Wade i Rondo walczą na słowa w mediach

Miami Heat wyglądali znakomicie na otwarciu sezonu. Pokonali dość pewnie Boston Celtics, ale na końcu meczu miało miejsce zdarzenie, które odbija się sporym echem medialnym.

Kiedy mecz był już praktycznie rozstrzygnięty, Rajon Rondo ostro sfaulował Dwyane'a Wade'a, kiedy ten starał się minąć go, aby wejść pod kosz. Przewinienie było dość niepozorne, ot kolejny ostry faul, mający na celu zatrzymanie rywala przed zdobyciem punktów.

Zupełnie innego zdania był jednak "Flash". Chociaż to on oraz jego Miami Heat cieszyli się ze zwycięstwa, to koszykarz nieco przyćmił ten dobry występ  swoją pomeczową wypowiedzią. Wade nazwał ten faul "frajerskim zagraniem".

Dodatkowo kamery zarejestrowały moment, w którym niemal rzucił piłką w Rondo i jak sam dodaje "w ostatniej chwili się powstrzymał". Na końcu rzucił jeszcze "zobaczymy następnym razem".

Dłużny nie pozostał mu rozgrywający Boston Celtics, który twierdzi, że obrońca gospodarzy "sprzedał" ten faul sędziom, czyli po prostu bardzo sugestywnie zareagował. Rondo tłumaczy się również faktem, iż był to po prostu "faul taktyczny". Niech sobie przypomni, ile sam ma brudnych fauli na koncie - dodał gracz "Celtów".

W jego obronie stanął również trener Doc Rivers - Ten faul nie był aż tak twardy.

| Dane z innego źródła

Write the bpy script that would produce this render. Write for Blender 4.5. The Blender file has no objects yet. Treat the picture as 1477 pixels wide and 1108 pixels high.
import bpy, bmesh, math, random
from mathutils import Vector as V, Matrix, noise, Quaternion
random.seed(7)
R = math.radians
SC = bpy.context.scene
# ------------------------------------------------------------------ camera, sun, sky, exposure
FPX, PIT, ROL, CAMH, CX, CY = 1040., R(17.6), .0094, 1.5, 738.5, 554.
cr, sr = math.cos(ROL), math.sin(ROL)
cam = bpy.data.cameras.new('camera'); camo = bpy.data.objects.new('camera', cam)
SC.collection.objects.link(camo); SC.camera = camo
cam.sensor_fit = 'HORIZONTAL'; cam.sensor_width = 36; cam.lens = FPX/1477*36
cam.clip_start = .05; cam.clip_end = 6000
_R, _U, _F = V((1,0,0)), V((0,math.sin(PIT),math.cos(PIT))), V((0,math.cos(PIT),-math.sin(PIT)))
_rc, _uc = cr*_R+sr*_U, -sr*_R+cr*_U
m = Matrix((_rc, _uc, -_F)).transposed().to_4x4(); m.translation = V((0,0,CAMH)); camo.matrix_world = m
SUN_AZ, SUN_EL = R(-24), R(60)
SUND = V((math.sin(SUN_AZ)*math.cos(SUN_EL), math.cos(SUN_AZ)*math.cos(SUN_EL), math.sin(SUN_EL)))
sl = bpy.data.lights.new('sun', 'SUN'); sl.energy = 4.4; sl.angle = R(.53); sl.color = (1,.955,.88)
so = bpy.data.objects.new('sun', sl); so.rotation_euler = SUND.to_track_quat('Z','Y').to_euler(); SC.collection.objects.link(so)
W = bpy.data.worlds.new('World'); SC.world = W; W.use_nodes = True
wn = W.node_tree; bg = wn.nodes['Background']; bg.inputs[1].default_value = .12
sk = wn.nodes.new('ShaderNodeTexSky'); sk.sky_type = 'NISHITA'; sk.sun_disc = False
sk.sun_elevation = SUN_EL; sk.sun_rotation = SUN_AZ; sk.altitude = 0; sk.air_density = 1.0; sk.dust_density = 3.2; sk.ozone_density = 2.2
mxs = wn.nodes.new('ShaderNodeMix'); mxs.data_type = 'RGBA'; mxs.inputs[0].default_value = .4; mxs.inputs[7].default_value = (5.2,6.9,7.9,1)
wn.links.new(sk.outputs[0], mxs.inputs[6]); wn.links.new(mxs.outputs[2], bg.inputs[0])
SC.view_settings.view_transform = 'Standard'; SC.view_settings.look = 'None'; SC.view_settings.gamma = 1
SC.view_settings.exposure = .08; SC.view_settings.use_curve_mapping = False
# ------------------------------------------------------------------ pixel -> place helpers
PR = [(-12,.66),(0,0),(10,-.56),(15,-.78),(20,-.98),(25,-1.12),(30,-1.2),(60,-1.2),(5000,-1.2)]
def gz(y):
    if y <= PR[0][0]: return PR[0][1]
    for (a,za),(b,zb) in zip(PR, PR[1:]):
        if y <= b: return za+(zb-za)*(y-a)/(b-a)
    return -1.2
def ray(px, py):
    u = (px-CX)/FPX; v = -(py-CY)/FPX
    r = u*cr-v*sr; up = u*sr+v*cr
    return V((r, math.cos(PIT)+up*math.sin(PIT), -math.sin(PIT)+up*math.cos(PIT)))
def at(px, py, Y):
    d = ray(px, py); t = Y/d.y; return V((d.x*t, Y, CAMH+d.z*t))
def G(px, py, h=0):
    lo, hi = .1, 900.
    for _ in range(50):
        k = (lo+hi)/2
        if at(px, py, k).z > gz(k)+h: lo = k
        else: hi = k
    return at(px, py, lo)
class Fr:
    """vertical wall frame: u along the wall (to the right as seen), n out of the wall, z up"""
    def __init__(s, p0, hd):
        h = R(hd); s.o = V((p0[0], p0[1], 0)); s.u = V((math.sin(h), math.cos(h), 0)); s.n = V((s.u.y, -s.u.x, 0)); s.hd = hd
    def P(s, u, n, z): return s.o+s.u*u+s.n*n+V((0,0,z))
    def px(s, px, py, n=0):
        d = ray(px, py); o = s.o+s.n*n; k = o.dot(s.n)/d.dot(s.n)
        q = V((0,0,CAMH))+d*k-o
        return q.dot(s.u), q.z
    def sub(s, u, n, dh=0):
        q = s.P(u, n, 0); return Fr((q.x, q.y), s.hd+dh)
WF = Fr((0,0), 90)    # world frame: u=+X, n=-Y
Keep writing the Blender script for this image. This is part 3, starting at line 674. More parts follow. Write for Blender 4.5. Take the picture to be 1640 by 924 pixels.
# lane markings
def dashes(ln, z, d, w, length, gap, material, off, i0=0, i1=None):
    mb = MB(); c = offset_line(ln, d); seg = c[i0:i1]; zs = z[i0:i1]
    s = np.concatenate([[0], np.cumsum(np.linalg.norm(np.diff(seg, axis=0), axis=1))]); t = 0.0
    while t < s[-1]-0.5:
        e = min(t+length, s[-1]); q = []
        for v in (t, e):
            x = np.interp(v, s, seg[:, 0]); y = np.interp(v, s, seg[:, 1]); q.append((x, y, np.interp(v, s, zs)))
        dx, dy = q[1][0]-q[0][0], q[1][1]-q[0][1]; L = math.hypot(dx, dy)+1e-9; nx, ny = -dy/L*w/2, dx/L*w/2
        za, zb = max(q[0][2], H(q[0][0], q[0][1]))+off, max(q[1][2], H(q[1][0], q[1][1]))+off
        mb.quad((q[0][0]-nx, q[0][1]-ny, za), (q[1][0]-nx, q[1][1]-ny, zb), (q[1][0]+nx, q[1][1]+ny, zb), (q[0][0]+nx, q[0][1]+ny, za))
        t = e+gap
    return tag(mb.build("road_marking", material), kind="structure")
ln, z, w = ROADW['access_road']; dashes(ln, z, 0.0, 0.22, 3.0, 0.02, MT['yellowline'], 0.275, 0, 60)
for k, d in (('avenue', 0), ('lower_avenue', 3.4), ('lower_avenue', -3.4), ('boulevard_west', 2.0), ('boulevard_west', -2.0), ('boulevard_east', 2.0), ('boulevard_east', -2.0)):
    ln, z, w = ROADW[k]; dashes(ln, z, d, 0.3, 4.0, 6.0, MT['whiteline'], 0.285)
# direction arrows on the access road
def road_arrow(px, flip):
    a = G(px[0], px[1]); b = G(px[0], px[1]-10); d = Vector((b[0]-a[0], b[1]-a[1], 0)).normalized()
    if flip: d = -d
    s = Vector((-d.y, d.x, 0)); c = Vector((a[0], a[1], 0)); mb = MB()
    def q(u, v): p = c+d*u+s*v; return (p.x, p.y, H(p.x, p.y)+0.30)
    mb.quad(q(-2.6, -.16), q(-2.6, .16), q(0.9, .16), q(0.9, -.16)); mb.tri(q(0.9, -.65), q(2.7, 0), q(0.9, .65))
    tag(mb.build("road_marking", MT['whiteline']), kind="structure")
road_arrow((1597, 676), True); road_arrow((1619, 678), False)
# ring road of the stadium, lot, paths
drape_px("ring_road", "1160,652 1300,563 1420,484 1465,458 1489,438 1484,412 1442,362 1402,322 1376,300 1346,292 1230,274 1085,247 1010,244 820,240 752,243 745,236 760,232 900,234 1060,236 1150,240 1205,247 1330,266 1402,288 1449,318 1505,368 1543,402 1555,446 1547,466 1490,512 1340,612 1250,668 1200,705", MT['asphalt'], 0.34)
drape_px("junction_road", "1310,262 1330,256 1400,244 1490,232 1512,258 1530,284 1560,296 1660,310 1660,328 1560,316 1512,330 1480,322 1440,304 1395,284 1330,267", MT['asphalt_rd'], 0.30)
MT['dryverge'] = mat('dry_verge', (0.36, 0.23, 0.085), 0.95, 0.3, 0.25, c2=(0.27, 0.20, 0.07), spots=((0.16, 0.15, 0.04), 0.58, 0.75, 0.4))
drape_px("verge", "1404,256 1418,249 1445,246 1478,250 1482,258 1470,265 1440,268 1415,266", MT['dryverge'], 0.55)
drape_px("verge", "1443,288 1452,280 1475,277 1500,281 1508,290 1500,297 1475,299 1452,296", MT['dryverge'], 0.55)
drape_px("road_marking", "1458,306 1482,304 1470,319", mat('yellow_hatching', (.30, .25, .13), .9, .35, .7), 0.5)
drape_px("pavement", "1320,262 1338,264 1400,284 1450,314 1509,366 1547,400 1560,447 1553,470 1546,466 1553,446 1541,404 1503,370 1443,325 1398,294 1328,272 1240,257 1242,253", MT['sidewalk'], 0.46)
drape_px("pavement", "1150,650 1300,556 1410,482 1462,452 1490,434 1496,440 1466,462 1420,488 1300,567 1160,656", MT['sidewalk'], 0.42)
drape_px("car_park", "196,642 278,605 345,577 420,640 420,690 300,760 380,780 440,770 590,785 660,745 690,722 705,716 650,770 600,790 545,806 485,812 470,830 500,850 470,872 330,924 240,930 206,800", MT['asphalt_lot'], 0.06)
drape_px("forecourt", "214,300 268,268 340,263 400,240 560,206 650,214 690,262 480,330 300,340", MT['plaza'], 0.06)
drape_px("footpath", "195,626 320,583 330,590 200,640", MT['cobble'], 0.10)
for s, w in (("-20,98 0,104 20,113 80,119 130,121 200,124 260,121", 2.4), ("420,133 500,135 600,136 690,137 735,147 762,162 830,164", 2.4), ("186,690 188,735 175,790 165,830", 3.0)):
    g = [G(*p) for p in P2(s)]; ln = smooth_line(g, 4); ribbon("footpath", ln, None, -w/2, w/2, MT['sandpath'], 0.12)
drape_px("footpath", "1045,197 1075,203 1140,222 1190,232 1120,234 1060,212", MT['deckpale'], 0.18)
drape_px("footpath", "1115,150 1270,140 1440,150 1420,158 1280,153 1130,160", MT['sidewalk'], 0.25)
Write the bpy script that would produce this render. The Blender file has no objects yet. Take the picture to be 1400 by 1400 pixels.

Osobiście wydaje mi się, że robimy wiele hałasu o nic. To nie było przecież nic wielkiego, ale teraz chyba już jest.

Niezależnie od tego, z którą interpretacją - konserwatywną czy liberalną - bardziej się zgadzamy, już wiadomo, że rywalizacja pomiędzy Heat a Celtics właśnie posunęła się o krok do przodu i w następnym starciu nikt nie będzie się oszczędzał.